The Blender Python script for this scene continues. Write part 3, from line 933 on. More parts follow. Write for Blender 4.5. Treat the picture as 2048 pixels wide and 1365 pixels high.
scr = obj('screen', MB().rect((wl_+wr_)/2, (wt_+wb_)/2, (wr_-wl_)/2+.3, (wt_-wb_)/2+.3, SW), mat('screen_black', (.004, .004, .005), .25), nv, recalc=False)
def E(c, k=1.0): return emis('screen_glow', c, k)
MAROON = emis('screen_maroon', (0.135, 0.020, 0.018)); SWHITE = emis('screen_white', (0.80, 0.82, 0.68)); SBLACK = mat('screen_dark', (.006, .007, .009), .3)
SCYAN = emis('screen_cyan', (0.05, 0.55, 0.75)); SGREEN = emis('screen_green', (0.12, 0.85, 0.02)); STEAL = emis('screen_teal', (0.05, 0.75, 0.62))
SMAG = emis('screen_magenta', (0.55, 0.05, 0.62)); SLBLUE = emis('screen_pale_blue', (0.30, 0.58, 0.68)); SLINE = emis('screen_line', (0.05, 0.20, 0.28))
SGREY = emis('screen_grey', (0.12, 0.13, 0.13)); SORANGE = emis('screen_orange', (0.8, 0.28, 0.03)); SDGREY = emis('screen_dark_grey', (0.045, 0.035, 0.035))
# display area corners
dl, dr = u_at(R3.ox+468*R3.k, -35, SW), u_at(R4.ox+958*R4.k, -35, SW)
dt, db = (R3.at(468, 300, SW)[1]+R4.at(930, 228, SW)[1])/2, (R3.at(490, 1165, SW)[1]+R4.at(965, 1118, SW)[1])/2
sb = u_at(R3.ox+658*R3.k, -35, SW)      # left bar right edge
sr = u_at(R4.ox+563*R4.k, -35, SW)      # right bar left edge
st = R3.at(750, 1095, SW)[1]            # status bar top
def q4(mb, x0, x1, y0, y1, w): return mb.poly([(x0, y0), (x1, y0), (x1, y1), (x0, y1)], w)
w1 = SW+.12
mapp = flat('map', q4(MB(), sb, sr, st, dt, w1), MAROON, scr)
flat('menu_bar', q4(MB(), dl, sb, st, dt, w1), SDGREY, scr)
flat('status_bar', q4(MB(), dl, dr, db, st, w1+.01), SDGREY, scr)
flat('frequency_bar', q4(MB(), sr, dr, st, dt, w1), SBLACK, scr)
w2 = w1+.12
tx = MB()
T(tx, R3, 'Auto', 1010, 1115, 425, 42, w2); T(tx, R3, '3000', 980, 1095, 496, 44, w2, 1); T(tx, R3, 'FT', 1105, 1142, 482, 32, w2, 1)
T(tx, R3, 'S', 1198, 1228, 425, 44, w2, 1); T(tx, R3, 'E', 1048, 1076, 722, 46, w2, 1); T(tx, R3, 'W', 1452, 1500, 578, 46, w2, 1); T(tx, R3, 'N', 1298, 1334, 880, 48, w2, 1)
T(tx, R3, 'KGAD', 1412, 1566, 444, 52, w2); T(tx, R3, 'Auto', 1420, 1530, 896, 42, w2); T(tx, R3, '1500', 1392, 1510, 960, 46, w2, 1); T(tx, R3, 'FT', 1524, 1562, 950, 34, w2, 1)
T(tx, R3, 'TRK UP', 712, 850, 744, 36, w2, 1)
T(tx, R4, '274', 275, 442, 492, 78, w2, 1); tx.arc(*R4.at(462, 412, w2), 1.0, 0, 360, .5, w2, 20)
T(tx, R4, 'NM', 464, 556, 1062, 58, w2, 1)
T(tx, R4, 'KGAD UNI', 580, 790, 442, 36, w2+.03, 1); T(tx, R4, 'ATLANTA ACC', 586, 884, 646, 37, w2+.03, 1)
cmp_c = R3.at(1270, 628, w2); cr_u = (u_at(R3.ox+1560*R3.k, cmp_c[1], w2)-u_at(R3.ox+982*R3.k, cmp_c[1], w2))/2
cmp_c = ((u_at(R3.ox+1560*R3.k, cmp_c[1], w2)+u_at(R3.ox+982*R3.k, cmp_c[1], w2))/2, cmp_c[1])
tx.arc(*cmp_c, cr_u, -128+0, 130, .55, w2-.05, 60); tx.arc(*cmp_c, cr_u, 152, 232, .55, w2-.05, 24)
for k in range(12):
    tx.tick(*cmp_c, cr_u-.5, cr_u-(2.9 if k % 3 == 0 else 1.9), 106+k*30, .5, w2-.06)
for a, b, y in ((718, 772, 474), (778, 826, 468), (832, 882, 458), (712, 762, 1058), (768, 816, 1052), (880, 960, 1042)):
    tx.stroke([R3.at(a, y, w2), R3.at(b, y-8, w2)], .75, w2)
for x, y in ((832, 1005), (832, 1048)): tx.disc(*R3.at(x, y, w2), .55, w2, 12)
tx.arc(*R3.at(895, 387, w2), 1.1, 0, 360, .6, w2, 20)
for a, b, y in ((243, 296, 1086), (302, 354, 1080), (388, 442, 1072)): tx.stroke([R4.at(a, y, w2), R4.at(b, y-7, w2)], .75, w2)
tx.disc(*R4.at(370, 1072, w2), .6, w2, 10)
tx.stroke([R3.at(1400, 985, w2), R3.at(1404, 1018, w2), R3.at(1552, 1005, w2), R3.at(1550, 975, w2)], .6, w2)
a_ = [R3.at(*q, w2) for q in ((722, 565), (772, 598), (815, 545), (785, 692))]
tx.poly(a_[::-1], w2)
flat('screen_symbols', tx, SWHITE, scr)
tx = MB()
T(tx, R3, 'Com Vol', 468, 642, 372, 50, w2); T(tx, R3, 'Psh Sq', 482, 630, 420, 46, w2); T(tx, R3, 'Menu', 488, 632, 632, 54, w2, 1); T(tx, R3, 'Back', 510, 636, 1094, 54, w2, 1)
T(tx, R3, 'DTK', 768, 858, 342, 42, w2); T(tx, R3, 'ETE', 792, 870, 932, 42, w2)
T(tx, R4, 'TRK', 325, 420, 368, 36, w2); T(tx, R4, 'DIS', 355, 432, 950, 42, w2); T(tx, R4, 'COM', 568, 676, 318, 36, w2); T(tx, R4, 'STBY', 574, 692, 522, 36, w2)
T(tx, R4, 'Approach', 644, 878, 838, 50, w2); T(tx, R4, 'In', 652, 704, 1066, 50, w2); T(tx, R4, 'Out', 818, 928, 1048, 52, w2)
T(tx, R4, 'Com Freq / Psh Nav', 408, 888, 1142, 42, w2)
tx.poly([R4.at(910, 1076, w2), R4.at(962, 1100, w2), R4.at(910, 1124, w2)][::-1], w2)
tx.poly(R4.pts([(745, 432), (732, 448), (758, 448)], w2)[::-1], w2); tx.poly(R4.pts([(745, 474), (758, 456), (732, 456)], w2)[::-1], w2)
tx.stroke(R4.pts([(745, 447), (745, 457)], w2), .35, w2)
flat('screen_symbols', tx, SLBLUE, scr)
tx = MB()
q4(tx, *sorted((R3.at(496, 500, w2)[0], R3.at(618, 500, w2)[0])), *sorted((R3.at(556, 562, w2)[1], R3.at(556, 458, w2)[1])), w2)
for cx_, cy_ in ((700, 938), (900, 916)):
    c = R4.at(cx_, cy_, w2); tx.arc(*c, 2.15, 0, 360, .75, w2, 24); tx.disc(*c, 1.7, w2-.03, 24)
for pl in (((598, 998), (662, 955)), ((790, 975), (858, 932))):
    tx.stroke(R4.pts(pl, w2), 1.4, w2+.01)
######
◆ Exercise directions
Retype all of the material above with every character intact.

◆ Answer to this exercise
The Blender Python script for this scene continues. Write part 3, from line 933 on. More parts follow. Write for Blender 4.5. Treat the picture as 2048 pixels wide and 1365 pixels high.
scr = obj('screen', MB().rect((wl_+wr_)/2, (wt_+wb_)/2, (wr_-wl_)/2+.3, (wt_-wb_)/2+.3, SW), mat('screen_black', (.004, .004, .005), .25), nv, recalc=False)
def E(c, k=1.0): return emis('screen_glow', c, k)
MAROON = emis('screen_maroon', (0.135, 0.020, 0.018)); SWHITE = emis('screen_white', (0.80, 0.82, 0.68)); SBLACK = mat('screen_dark', (.006, .007, .009), .3)
SCYAN = emis('screen_cyan', (0.05, 0.55, 0.75)); SGREEN = emis('screen_green', (0.12, 0.85, 0.02)); STEAL = emis('screen_teal', (0.05, 0.75, 0.62))
SMAG = emis('screen_magenta', (0.55, 0.05, 0.62)); SLBLUE = emis('screen_pale_blue', (0.30, 0.58, 0.68)); SLINE = emis('screen_line', (0.05, 0.20, 0.28))
SGREY = emis('screen_grey', (0.12, 0.13, 0.13)); SORANGE = emis('screen_orange', (0.8, 0.28, 0.03)); SDGREY = emis('screen_dark_grey', (0.045, 0.035, 0.035))
# display area corners
dl, dr = u_at(R3.ox+468*R3.k, -35, SW), u_at(R4.ox+958*R4.k, -35, SW)
dt, db = (R3.at(468, 300, SW)[1]+R4.at(930, 228, SW)[1])/2, (R3.at(490, 1165, SW)[1]+R4.at(965, 1118, SW)[1])/2
sb = u_at(R3.ox+658*R3.k, -35, SW)      # left bar right edge
sr = u_at(R4.ox+563*R4.k, -35, SW)      # right bar left edge
st = R3.at(750, 1095, SW)[1]            # status bar top
def q4(mb, x0, x1, y0, y1, w): return mb.poly([(x0, y0), (x1, y0), (x1, y1), (x0, y1)], w)
w1 = SW+.12
mapp = flat('map', q4(MB(), sb, sr, st, dt, w1), MAROON, scr)
flat('menu_bar', q4(MB(), dl, sb, st, dt, w1), SDGREY, scr)
flat('status_bar', q4(MB(), dl, dr, db, st, w1+.01), SDGREY, scr)
flat('frequency_bar', q4(MB(), sr, dr, st, dt, w1), SBLACK, scr)
w2 = w1+.12
tx = MB()
T(tx, R3, 'Auto', 1010, 1115, 425, 42, w2); T(tx, R3, '3000', 980, 1095, 496, 44, w2, 1); T(tx, R3, 'FT', 1105, 1142, 482, 32, w2, 1)
T(tx, R3, 'S', 1198, 1228, 425, 44, w2, 1); T(tx, R3, 'E', 1048, 1076, 722, 46, w2, 1); T(tx, R3, 'W', 1452, 1500, 578, 46, w2, 1); T(tx, R3, 'N', 1298, 1334, 880, 48, w2, 1)
T(tx, R3, 'KGAD', 1412, 1566, 444, 52, w2); T(tx, R3, 'Auto', 1420, 1530, 896, 42, w2); T(tx, R3, '1500', 1392, 1510, 960, 46, w2, 1); T(tx, R3, 'FT', 1524, 1562, 950, 34, w2, 1)
T(tx, R3, 'TRK UP', 712, 850, 744, 36, w2, 1)
T(tx, R4, '274', 275, 442, 492, 78, w2, 1); tx.arc(*R4.at(462, 412, w2), 1.0, 0, 360, .5, w2, 20)
T(tx, R4, 'NM', 464, 556, 1062, 58, w2, 1)
T(tx, R4, 'KGAD UNI', 580, 790, 442, 36, w2+.03, 1); T(tx, R4, 'ATLANTA ACC', 586, 884, 646, 37, w2+.03, 1)
cmp_c = R3.at(1270, 628, w2); cr_u = (u_at(R3.ox+1560*R3.k, cmp_c[1], w2)-u_at(R3.ox+982*R3.k, cmp_c[1], w2))/2
cmp_c = ((u_at(R3.ox+1560*R3.k, cmp_c[1], w2)+u_at(R3.ox+982*R3.k, cmp_c[1], w2))/2, cmp_c[1])
tx.arc(*cmp_c, cr_u, -128+0, 130, .55, w2-.05, 60); tx.arc(*cmp_c, cr_u, 152, 232, .55, w2-.05, 24)
for k in range(12):
    tx.tick(*cmp_c, cr_u-.5, cr_u-(2.9 if k % 3 == 0 else 1.9), 106+k*30, .5, w2-.06)
for a, b, y in ((718, 772, 474), (778, 826, 468), (832, 882, 458), (712, 762, 1058), (768, 816, 1052), (880, 960, 1042)):
    tx.stroke([R3.at(a, y, w2), R3.at(b, y-8, w2)], .75, w2)
for x, y in ((832, 1005), (832, 1048)): tx.disc(*R3.at(x, y, w2), .55, w2, 12)
tx.arc(*R3.at(895, 387, w2), 1.1, 0, 360, .6, w2, 20)
for a, b, y in ((243, 296, 1086), (302, 354, 1080), (388, 442, 1072)): tx.stroke([R4.at(a, y, w2), R4.at(b, y-7, w2)], .75, w2)
tx.disc(*R4.at(370, 1072, w2), .6, w2, 10)
tx.stroke([R3.at(1400, 985, w2), R3.at(1404, 1018, w2), R3.at(1552, 1005, w2), R3.at(1550, 975, w2)], .6, w2)
a_ = [R3.at(*q, w2) for q in ((722, 565), (772, 598), (815, 545), (785, 692))]
tx.poly(a_[::-1], w2)
flat('screen_symbols', tx, SWHITE, scr)
tx = MB()
T(tx, R3, 'Com Vol', 468, 642, 372, 50, w2); T(tx, R3, 'Psh Sq', 482, 630, 420, 46, w2); T(tx, R3, 'Menu', 488, 632, 632, 54, w2, 1); T(tx, R3, 'Back', 510, 636, 1094, 54, w2, 1)
T(tx, R3, 'DTK', 768, 858, 342, 42, w2); T(tx, R3, 'ETE', 792, 870, 932, 42, w2)
T(tx, R4, 'TRK', 325, 420, 368, 36, w2); T(tx, R4, 'DIS', 355, 432, 950, 42, w2); T(tx, R4, 'COM', 568, 676, 318, 36, w2); T(tx, R4, 'STBY', 574, 692, 522, 36, w2)
T(tx, R4, 'Approach', 644, 878, 838, 50, w2); T(tx, R4, 'In', 652, 704, 1066, 50, w2); T(tx, R4, 'Out', 818, 928, 1048, 52, w2)
T(tx, R4, 'Com Freq / Psh Nav', 408, 888, 1142, 42, w2)
tx.poly([R4.at(910, 1076, w2), R4.at(962, 1100, w2), R4.at(910, 1124, w2)][::-1], w2)
tx.poly(R4.pts([(745, 432), (732, 448), (758, 448)], w2)[::-1], w2); tx.poly(R4.pts([(745, 474), (758, 456), (732, 456)], w2)[::-1], w2)
tx.stroke(R4.pts([(745, 447), (745, 457)], w2), .35, w2)
flat('screen_symbols', tx, SLBLUE, scr)
tx = MB()
q4(tx, *sorted((R3.at(496, 500, w2)[0], R3.at(618, 500, w2)[0])), *sorted((R3.at(556, 562, w2)[1], R3.at(556, 458, w2)[1])), w2)
for cx_, cy_ in ((700, 938), (900, 916)):
    c = R4.at(cx_, cy_, w2); tx.arc(*c, 2.15, 0, 360, .75, w2, 24); tx.disc(*c, 1.7, w2-.03, 24)
for pl in (((598, 998), (662, 955)), ((790, 975), (858, 932))):
    tx.stroke(R4.pts(pl, w2), 1.4, w2+.01)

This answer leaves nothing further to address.